Guest wrote:hausen wrote:Guest wrote:Hypotthetically, could a Canadian footer load at a US ore port and unload at a US port such as Ashtabula strictly for the purpose of a transload location onto Canadian Seaway size boats ? Would this be allowed under US laws ?
I was under the impression that this procedure was a semi-regular occurrence at some point during the last few years. Weren't thousand footers moving iron ore pellets from Lake Superior to an Ohio port, discharging into a stockpile, and then Canadian 740'-ers were re-loading the pellets and taking them to Quebec City for transshipment overseas?
Yes, you're correct but that scenario doesn't match the question. In the scenario you described the footers are US flagged and moving cargo from a US port to a US port. Reloading onto a Canadian boat from a US port for delivery to a Canadian port is also perfectly legal and is done routinely. The question was essentially asking if Canadian flagged footers and Seaway boats could use a port like Ashtabula as a convenient port to temporarily store and transload ore; all involving Canadian boats.
Understood! For some reason I was thinking if Algoma purchased a thousand footer or two they might leave at least one of them under a U.S. subsidiary and flying the U.S. flag. It was that scenario I was assuming when asking the above question. Thanks for the clarification!
As stated by other posts above - if a company were to try to use a theoretically Canadian-flagged footer as part of the chain of transport for U.S.-sourced iron ore pellets or U.S.-sourced grain headed down the Seaway, they'd likely have to do direct vessel-to-vessel transfers in Canadian waters, or figure out a way to build a transshipment facility on eastern Lake Erie.
Seems like there could be potential for some of the high-cubic capacity thousand footers to enter the grain trade as coal tonnage declines. This would be dependent on what kind of physical modifications could be made to upper lakes grain terminals, and to the ships' cargo / unloading systems to minimize aforementioned handling impact on grain. Modifications might also be made to unloading booms to enable ship's effectiveness as direct transfer platforms. Or maybe a shore-side elevator or pierside/floating transfer apparatus would make more sense.
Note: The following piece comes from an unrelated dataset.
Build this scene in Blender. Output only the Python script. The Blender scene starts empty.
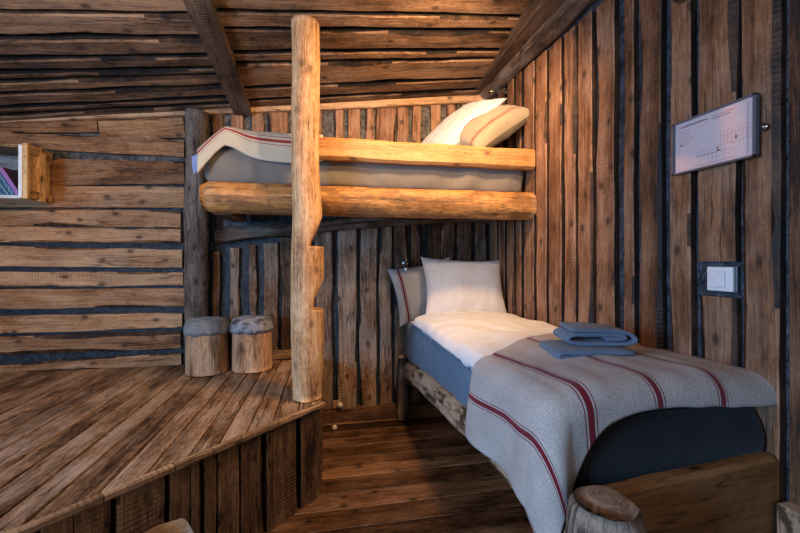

This would also of course be dependent on whether a company could find the right procedural and logistical practices to make for a smooth operation.
If these things were work-able, it's not a terrible stretch of the imagination to see high-cube thousand footers loading grain at Superior or Thunder Bay and meeting ocean vessels in eastern Lake Erie to load them up, or using a storage barge, floating transfer equipment, or shoreside elevator as an intermediary.
Another possibility would be to use Seaway-sized lakers as 'chase vessels' to bring oceangoing ships' top-off cargoes of grain along with them from the same origin elevator on the upper lakes. Currently many Seaway-sized salties stop at one of the deep-draft lower St. Lawrence ports to take on an extra 5,000 - 12,000 tons of grain so that they have full holds before heading overseas. This grain is often brought down the Seaway on lakers, unloaded at elevator, stored there, and then elevated again to bring it out to the ocean ship when they stop to "top up." Seems possible that a properly-rigged self-unloading laker could instead load that bit of grain at the same upper Lakes terminal that the ocean ship loaded at, head down the Seaway just ahead of or just behind the ocean ship, and then transfer it directly into the ocean ship somewhere on the lower St. Lawrence. That might slightly reduce the amount of elevation cycles the grain cargo experiences on its way to its destination. Wonder if this couldn't keep a river-class self-unloader or two busy for part of each shipping season. If it proved to be significantly more efficient for certain grain cargoes it might even induce movement of grain through the Seaway that might've otherwise gone to the coast by rail.